2 Chronicles 33:12

Manasse bekeert zich

De HEERE laat Zich niet onbetuigd en spreekt tot Manasse door Zijn profeten (2Kr 33:10; 2Kr 33:18; 2Kn 21:10-15). Maar Manasse luistert niet. Daarom laat de HEERE hem gevangennemen door de bevelhebbers van het leger van de koning van Assyrië die Hij daarvoor naar Manasse stuurt (2Kr 33:11). Zwaar in de boeien geslagen wordt hij naar Babel gebracht, dat op dit moment nog een vazalstaat van Assyrië is.

Door wat hem nu is overkomen, krijgt Manasse het zo benauwd, dat hij tracht het aangezicht van de HEERE, zijn God, gunstig te stemmen (2Kr 33:12). Er is een totale verandering in zijn opstelling tegenover God. Dat is bekering. Eerst doet hij alles om God tot toorn te verwekken. Nu probeert hij God gunstig te stemmen. De toorn van God heeft hij door al zijn gruweldaden over zich gehaald. De gunst van God kan hij niet terugverdienen door nu een aantal goede daden te verrichten, maar alleen door zich diep voor Hem te vernederen. Dat is berouw. Bekering en berouw horen bij elkaar.

Manasse bidt tot God en God laat Zich door hem verbidden (2Kr 33:13). Dat is God. Hij luistert naar de smeekbeden van een berouwvolle zondaar. Hij heeft immers beloofd dat Hij zal luisteren als een mens zich verootmoedigt (2Kr 7:14). Daarop keert Manasse terug naar Jeruzalem, dat wil zeggen dat de HEERE hem er terugbrengt. Wat hier gebeurt met Manasse, zal met Israël in de toekomst gebeuren. Bij hun nationale bekering komt Israël terug in het land.

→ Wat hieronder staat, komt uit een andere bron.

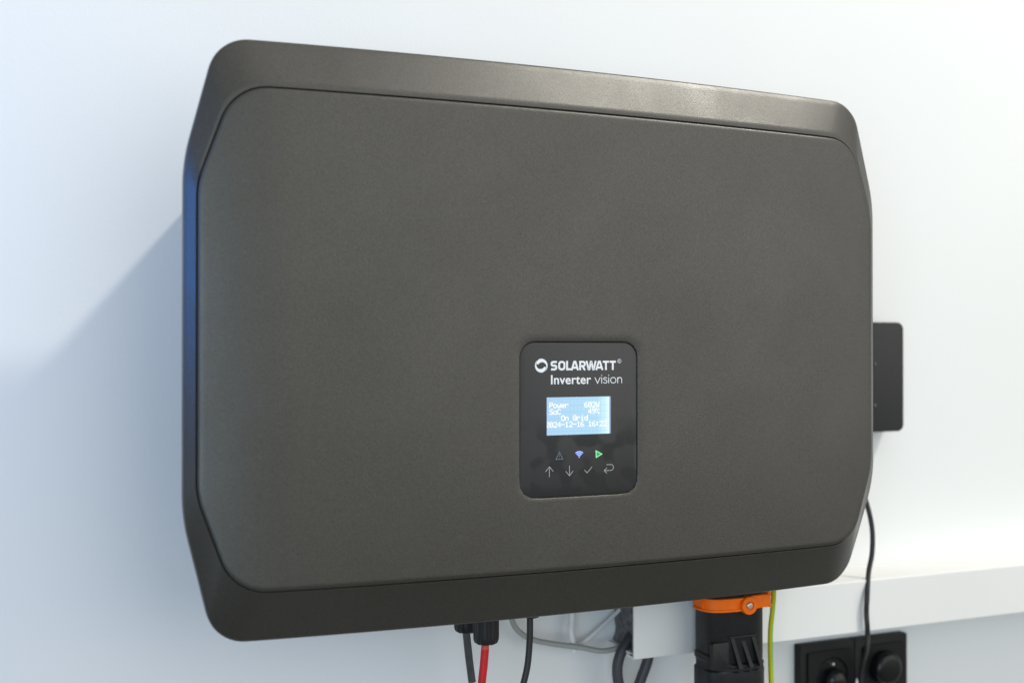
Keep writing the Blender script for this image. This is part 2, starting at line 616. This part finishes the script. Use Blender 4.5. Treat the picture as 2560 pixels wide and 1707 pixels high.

Manasse wordt niet alleen zelf gespaard en ontvangt genade, maar hij wordt ook nog in staat gesteld om veel goed te maken van wat hij eerder heeft verdorven (2Kr 33:14-16). Hij krijgt de gelegenheid de vruchten van zijn bekering te laten zien (vgl. Lk 3:8-14). Hij begint met het verbeteren van de verdediging van Jeruzalem en de versterkte steden van Juda (2Kr 33:14). Hij bouwt een buitenmuur om Jeruzalem en stelt legerbevelhebbers aan in alle versterkte steden van Juda.

Dan gaat hij schoonmaak houden in het huis van de HEERE dat hij zozeer heeft ontwijd (2Kr 33:15). Wat hij in zijn rebellie tegen God in en bij het huis van de HEERE aan afgoden en afgodsaltaren heeft geplaatst, verwijdert hij in onderworpenheid aan God. Hij werpt alles buiten de stad.

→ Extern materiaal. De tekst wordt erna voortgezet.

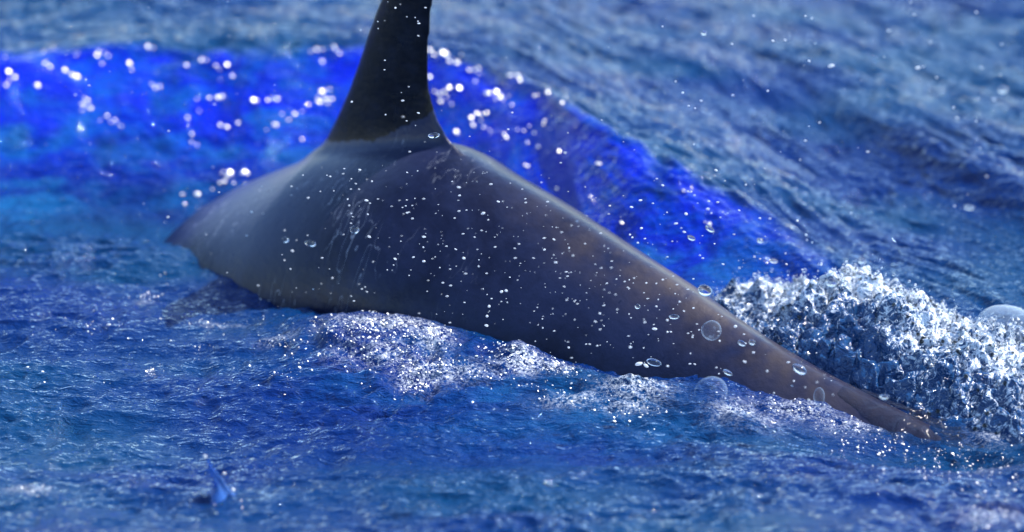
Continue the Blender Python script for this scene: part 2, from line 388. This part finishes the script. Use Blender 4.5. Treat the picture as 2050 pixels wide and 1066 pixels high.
me = bpy.data.meshes.new('dolphin_shape'); bm.to_mesh(me); bm.free()
tmp = bpy.data.objects.new('dolphin_shape', me); COL.objects.link(tmp)
m = tmp.modifiers.new('r', 'REMESH'); m.mode = 'VOXEL'; m.voxel_size = .0085
m = tmp.modifiers.new('s', 'SMOOTH'); m.factor = .5; m.iterations = 18
dg = bpy.context.evaluated_depsgraph_get()
dm = bpy.data.meshes.new_from_object(tmp.evaluated_get(dg)); bpy.data.objects.remove(tmp)
dm.name = 'dolphin'; dm.materials.clear(); dm.materials.append(M_SKIN)
n = len(dm.vertices); V = np.empty(n * 3, np.float32); dm.vertices.foreach_get('co', V); V = V.reshape(-1, 3)
dm.polygons.foreach_set('use_smooth', np.ones(len(dm.polygons), bool))
mk = np.array([(560, 300), (645, 281), (700, 277), (770, 274), (800, 259), (840, 238), (860, 230), (878, 216), (930, 170)])
MK = at_side(mk[:, 0], mk[:, 1]) - P0
def attr(name, val):
    a = dm.attributes.new(name, 'FLOAT', 'POINT'); a.data.foreach_set('value', np.asarray(val, np.float32))
attr('fin_mark', V[:, 2] - np.interp(V[:, 0], MK @ TV, MK[:, 2]))
zt = np.interp(V[:, 0], RU, RZ)
attr('keel', np.exp(-(np.maximum(zt - V[:, 2], 0) / .05) ** 2) * sstep(-.15, .5, V[:, 0]) * (1 - .7 * sstep(.9, 1.3, V[:, 0])))
attr('shoulder', (1 - sstep(-.75, -.15, V[:, 0] + .55 * (zt - V[:, 2]))) * sstep(-.05, .10, V[:, 2]))  # mask of the painted sky sheen
attr('rake', (1 - sstep(-.35, .15, V[:, 0])) * np.exp(-(np.maximum(V[:, 2] - .33, 0) / .1) ** 2))
dol = bpy.data.objects.new('dolphin', dm); COL.objects.link(dol)
dol.location = P0.tolist(); dol.rotation_euler = (0, 0, -math.atan(TT))
tag(dol, 'dark grey dolphin arching out of the sea with black dorsal fin', 'dolphin')

# ---------------------------------------------------------------- white water behind the tail
top_px = np.array([(1380, 612), (1430, 592), (1500, 582), (1570, 600), (1630, 588), (1668, 562), (1720, 580), (1800, 610), (1850, 632), (1885, 680), (1912, 668), (1960, 684), (2050, 722), (2130, 752), (2260, 800)])
OFF = -.34                                                    # its crest stands this far behind the tail
TP = at_side(top_px[:, 0], top_px[:, 1], OFF); TU = (TP - P0) @ TV; TZ = TP[:, 2]
a_ = np.arange(TU[0] - .05, TU[-1] + .05, .0038); b_ = np.arange(-.34, .42, .0038)
A, B = np.meshgrid(a_, b_)
hz = smooth_interp(TU, TZ, A, .02)
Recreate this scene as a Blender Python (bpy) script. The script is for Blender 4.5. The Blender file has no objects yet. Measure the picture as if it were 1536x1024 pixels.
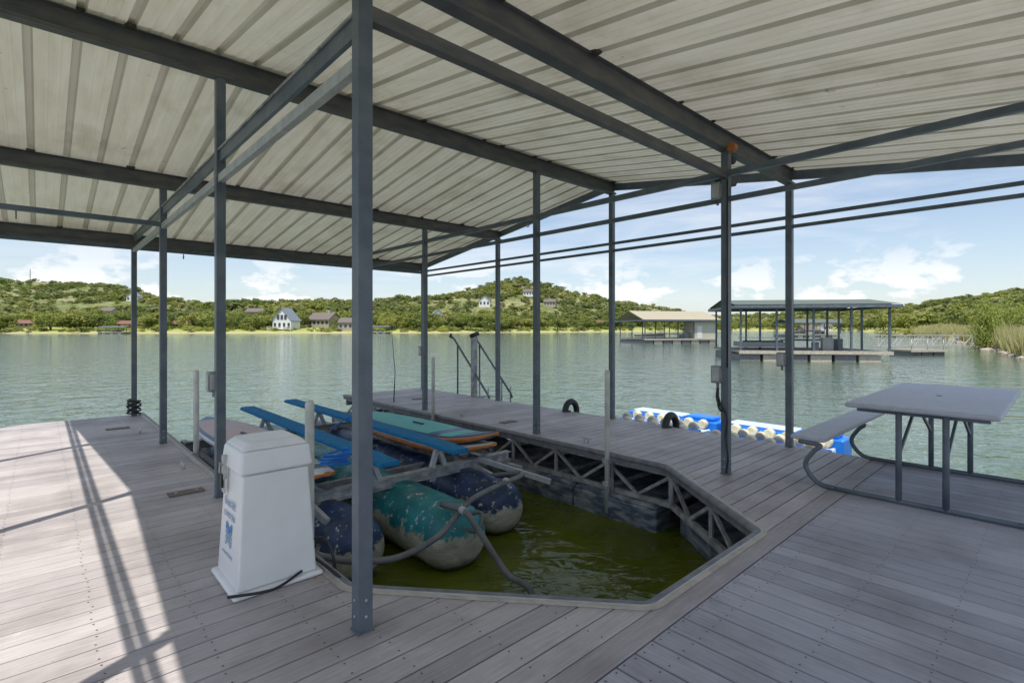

Na zijn afbreken van wat de afgodendienst bevordert, is er ruimte om te herstellen wat hij in zijn rebellie tegen God uit het huis van de HEERE heeft afgebroken (2Kr 33:16a). Hij herbouwt het altaar van de HEERE. Daarop brengt hij vrede- of dankoffers en lofoffers, waardoor hij getuigt van zijn dankbaarheid tegenover God.

Nadat hij heeft laten zien dat zijn bekering echt is, zegt hij tegen Juda dat ze de HEERE, de God van Israël moeten dienen (2Kr 33:16b). Je kunt alleen van een ander iets vragen als je zelf het goede voorbeeld hebt gegeven. Manasse moet eerst bewijzen dat hij de HEERE dient. Nu dat het geval is, kan hij ook met gezag zijn volk oproepen hetzelfde te doen. De Heer Jezus is altijd en in alles het volmaakte Voorbeeld. Nadat Hij de discipelen de voeten heeft gewassen, draagt Hij hun op dat ze elkaar de voeten zullen wassen (Jh 13:14-15).

Manasse heeft wel veel ongedaan kunnen maken van alles wat hij vóór zijn bekering aan afgoderij heeft ingevoerd, maar toch niet alles (2Kr 33:17; 2Kr 33:22b). Dat zien we ook in de geschiedenis van Josia die nog veel afbreekt (2Kr 34:1-7). Het volk blijft waarde hechten aan de offerhoogten om daarop te offeren. Er kan bij gezegd worden dat ze alleen aan de HEERE, hun God, offeren, maar de hang naar speciaal gewijde plaatsen blijft.

Dat zien we ook in de christenheid. Er kan wel een verlangen zijn om alleen de God en Vader van onze Heer Jezus Christus te eren, maar men verbindt dat vaak met uiterlijke dingen, zoals een kerkgebouw, bepaalde kleding en kaarsen. Daardoor wordt godsdienst meer een dienst aan het sentiment, het gevoel, dan aan God. Het gaat er vandaag vaak meer om hoe het voelt, dan of het waar is.